The provisions of the Data Protection Act 1998 (DPA) and the Telecommunications (Data Protection and Privacy) Regulations 1999 (Statutory Instrument 2093) were meant to ensure that communications records would not be retained by service providers beyond the "business need" to do so. For call records, this business need is specifically constrained by matters such as billing.

Companies differ considerably in their arrangements, but in general the telecoms industry keep records for one year while internet services providers have much much shorter periods. Mandatory data retention would oblige all service providers to keep this data for at least a year, potentially much longer.

The Regulation of Investigatory Powers Act 2000

The Regulation of Investigatory Powers Act (RIPA) did not introduce data retention. But it does mean that the police are able to serve "section 22" (S22) notices on service providers, giving them access to the data that they do retain. This means, the longer the data retention period, the greater the extent of access under RIPA.

S22 notices are not authorised by the courts but by police officers holding the rank of inspector or superintendent (depending on the type of data). RIPA also introduced an "authorisation" process allowing the police to access data directly where this is technically possible - i.e. without the need for an S22 notice.
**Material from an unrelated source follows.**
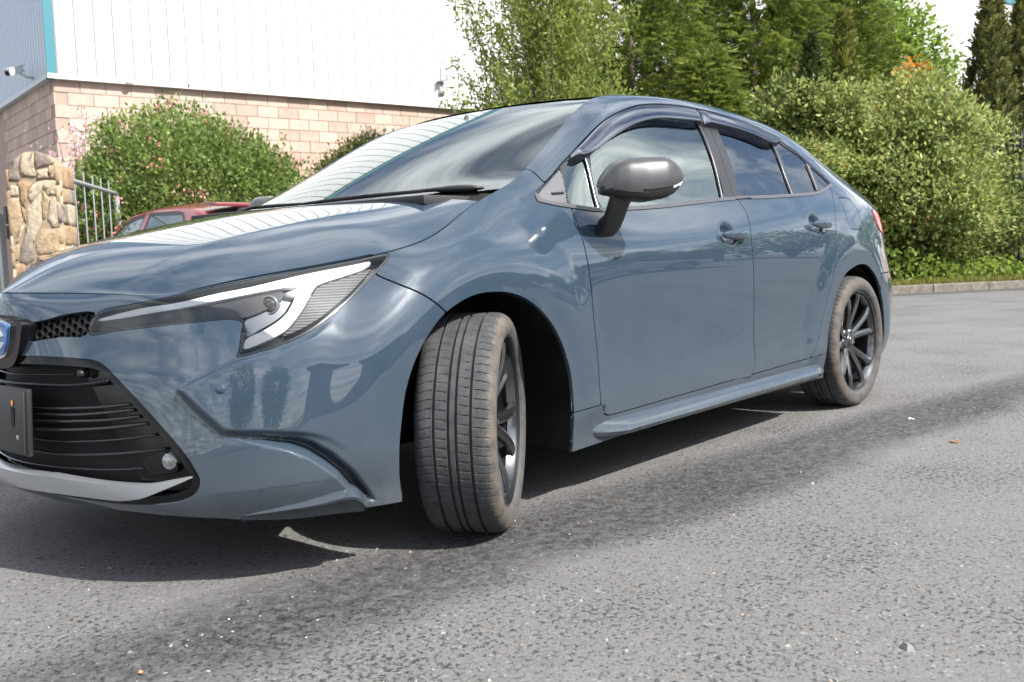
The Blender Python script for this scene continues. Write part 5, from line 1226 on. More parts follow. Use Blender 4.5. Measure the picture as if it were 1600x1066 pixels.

Again, senior officers and not the courts decide on the "authorisation".

The only time a warrant is necessary is if the police want to access communications in "real time" or want to access to the "content data". However, even in these cases it is the Home Office and not the courts that authorises the warrant.

The system in the UK differs widely to jurisdictions with constitutional privacy protections and governments keen to uphold those traditions. Here, the police must obtain judicial approval to access communications data in the same way as they must obtain a "search warrant" from the courts to enter someone's private dwelling.

Even under the notorious United States PATRIOT Act there is judicial oversight, albeit in the form of a special tribunal. Instead of "data retention", law enforcement in the US can only seek "preservation orders" for the communications of suspected individuals, obliging service providers to retain data on individuals that would normally be automatically deleted. This is clearly more proportionate in a democratic society than retaining everybody's communications records for long periods in case the police want to look at them.

The Anti-terrorism, Crime and Security Act 2001: data retention by the back door

Adopted in the aftermath of the 11 September bombings in the United States, ATCSA introduced a voluntary data retention scheme in the UK, allowing the Home Secretary to enter into formal agreements with individual service providers. The Bill was originally worded so that data retention could be used for the purposes of the prevention and investigation of crime in general, but was amended by a large majority in the House of Lords to change the purpose of retention to:

"(a) for the purpose of safeguarding national security; or

(b) for the purposes of prevention or detection of crime or the prosecution of offenders which may relate directly or indirectly to
national security (s.103(3), part 11)"


This suggests that data should only be accessed for limited purposes. However, because access to the data is governed by RIPA (as explained above) this restriction appears worthless in practise.